2- They can present situations as factual – This happened, This did happen.
They can present situations as possible – This might happen.
They can present situations as necessary – This has to happen, That must happen.
3- They can state their authority for making a statement – Evidently, she has decided to change jobs, I know for a fact that this plane is unsafe.
4- They can present situations as the objects of wishes, hopes, fears – I wish he had better manners, She’s afraid he’s going to make a fool of himself.
On constructions we looked at two of the constructions in (1), the declarative construction and the yes–no interrogative construction. There we described the arrangements of words into phrases and the syntactic differences between the two; here we are interested in the uses to which speakers put the constructions, and add the imperative construction which can be used to issue instructions and requests. (But in many situations, speakers do not use the imperative )

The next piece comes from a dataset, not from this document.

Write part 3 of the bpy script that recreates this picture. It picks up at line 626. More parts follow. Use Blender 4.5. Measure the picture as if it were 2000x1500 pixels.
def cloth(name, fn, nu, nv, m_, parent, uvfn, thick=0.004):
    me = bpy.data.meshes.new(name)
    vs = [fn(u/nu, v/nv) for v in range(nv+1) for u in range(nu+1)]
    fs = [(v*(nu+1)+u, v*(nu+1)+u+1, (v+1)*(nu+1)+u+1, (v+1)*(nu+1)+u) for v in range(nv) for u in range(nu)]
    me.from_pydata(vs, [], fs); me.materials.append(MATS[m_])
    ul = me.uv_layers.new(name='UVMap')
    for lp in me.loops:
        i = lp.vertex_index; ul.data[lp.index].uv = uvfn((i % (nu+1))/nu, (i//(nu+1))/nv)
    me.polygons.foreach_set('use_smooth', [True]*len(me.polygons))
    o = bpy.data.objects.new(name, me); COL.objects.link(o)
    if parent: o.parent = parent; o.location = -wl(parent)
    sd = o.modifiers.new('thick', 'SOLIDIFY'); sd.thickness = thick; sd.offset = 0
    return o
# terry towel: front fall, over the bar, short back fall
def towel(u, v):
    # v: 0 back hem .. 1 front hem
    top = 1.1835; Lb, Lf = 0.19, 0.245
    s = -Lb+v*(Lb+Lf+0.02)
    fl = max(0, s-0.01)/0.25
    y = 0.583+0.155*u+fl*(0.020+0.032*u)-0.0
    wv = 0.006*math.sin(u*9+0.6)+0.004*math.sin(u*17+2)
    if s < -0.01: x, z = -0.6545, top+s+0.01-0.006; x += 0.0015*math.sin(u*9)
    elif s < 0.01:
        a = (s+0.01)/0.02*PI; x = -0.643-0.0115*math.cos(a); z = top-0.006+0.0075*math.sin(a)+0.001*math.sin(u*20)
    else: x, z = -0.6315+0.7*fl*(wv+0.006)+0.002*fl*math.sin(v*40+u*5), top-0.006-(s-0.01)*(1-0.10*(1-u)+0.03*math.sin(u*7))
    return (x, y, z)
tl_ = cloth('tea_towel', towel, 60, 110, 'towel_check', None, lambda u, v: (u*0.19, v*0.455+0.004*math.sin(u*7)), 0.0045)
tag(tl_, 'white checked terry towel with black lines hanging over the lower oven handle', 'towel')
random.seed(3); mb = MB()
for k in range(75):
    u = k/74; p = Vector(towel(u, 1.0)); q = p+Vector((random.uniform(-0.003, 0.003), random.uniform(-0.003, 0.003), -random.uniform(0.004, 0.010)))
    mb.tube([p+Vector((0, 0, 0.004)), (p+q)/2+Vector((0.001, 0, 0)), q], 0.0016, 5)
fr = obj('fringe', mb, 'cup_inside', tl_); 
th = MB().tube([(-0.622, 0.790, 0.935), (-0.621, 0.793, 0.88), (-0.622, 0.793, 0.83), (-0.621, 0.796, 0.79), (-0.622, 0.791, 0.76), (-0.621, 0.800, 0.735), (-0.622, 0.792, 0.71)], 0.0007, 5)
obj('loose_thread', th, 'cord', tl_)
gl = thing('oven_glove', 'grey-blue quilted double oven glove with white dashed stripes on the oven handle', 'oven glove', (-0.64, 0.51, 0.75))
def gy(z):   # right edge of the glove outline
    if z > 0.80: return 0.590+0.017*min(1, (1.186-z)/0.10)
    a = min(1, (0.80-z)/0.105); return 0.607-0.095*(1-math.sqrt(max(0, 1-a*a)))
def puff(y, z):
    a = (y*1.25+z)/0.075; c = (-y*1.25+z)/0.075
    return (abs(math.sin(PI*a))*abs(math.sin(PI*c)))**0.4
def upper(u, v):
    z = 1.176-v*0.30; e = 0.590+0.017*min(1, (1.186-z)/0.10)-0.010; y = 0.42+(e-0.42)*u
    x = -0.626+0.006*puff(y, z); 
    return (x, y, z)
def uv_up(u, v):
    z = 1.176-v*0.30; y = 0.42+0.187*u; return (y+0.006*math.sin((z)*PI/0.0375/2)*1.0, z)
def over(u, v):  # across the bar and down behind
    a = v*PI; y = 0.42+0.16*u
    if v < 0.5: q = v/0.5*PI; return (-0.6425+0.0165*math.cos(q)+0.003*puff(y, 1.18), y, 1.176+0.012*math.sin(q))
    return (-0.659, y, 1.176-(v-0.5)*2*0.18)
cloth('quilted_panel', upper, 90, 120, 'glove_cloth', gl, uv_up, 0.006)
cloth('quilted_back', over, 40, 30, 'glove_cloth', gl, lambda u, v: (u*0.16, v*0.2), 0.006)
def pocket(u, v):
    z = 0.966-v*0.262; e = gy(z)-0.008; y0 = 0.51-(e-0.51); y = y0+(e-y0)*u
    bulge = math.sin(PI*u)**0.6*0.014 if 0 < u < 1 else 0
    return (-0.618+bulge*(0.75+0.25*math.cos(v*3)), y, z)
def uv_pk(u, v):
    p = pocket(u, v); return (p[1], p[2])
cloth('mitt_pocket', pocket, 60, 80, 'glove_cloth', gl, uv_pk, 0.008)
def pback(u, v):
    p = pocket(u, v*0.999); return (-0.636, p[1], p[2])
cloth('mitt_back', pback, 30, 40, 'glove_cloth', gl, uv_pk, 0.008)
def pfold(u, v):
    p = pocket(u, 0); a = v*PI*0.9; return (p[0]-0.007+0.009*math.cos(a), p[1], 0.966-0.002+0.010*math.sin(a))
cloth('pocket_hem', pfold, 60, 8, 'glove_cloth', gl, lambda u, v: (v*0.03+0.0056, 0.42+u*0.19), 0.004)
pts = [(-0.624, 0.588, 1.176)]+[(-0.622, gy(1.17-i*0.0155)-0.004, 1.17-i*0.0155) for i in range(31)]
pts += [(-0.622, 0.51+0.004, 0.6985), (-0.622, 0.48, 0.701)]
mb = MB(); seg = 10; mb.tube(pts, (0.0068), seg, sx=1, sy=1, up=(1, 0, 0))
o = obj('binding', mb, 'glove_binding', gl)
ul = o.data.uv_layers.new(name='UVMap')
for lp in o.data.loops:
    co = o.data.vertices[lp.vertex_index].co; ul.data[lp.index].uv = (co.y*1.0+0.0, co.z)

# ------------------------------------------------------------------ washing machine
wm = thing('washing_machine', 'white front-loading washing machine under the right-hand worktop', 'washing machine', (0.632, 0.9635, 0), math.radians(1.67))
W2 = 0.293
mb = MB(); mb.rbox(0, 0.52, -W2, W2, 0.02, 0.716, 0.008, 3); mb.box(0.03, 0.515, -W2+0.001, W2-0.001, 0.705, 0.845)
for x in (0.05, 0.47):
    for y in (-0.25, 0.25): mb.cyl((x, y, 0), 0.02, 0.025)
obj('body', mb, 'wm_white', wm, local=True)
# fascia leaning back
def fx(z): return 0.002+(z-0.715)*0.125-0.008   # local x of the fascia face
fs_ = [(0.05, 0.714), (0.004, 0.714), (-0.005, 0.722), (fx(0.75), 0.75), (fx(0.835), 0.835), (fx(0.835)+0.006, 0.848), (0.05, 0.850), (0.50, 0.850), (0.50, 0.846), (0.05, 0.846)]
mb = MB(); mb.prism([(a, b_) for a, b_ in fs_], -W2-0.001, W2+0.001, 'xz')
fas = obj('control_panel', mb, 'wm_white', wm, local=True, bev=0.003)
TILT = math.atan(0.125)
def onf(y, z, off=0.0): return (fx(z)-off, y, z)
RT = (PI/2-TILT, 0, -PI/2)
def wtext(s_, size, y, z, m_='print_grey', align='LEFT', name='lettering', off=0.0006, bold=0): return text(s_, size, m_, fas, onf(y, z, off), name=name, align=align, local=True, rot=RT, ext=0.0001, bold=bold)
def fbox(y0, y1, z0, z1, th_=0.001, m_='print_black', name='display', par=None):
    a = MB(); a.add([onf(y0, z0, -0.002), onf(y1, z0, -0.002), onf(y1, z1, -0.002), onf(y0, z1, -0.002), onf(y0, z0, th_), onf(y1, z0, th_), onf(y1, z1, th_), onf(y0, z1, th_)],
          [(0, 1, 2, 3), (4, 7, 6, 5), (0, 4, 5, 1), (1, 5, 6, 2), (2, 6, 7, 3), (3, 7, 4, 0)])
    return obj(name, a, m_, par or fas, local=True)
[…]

The examples in (3) are not normally discussed under the heading of mood, but the concept of mood should be extended to take them in. One reason is that the distinction between making a statement, asking a question and issuing a command is not sufficient, because speakers make assertions with different degrees of certainty and authority. In English, these degrees are signaled by means of adverbs such as evidently or apparently, and by phrases such as for a fact. There is some controversy as to whether a given speaker makes a stronger assertion by means of That’s the guy who attacked the policemen or That must be the guy who attacked the policemen. An earlier view was that the former was the stronger assertion, but another, more recent, view is that the former is neutral and that it is the speaker who utters must be who expresses the stronger commitment to the proposition [THAT GUY ATTACK THE POLICEMEN].
A second reason for extending the discussion is that there are languages, such as Turkish, in which degrees of certainty are obligatorily expressed; speakers who have seen an event with their own eyes must use one set of verb forms while speakers who have not witnessed it but merely heard about it from others must use another set of verb forms.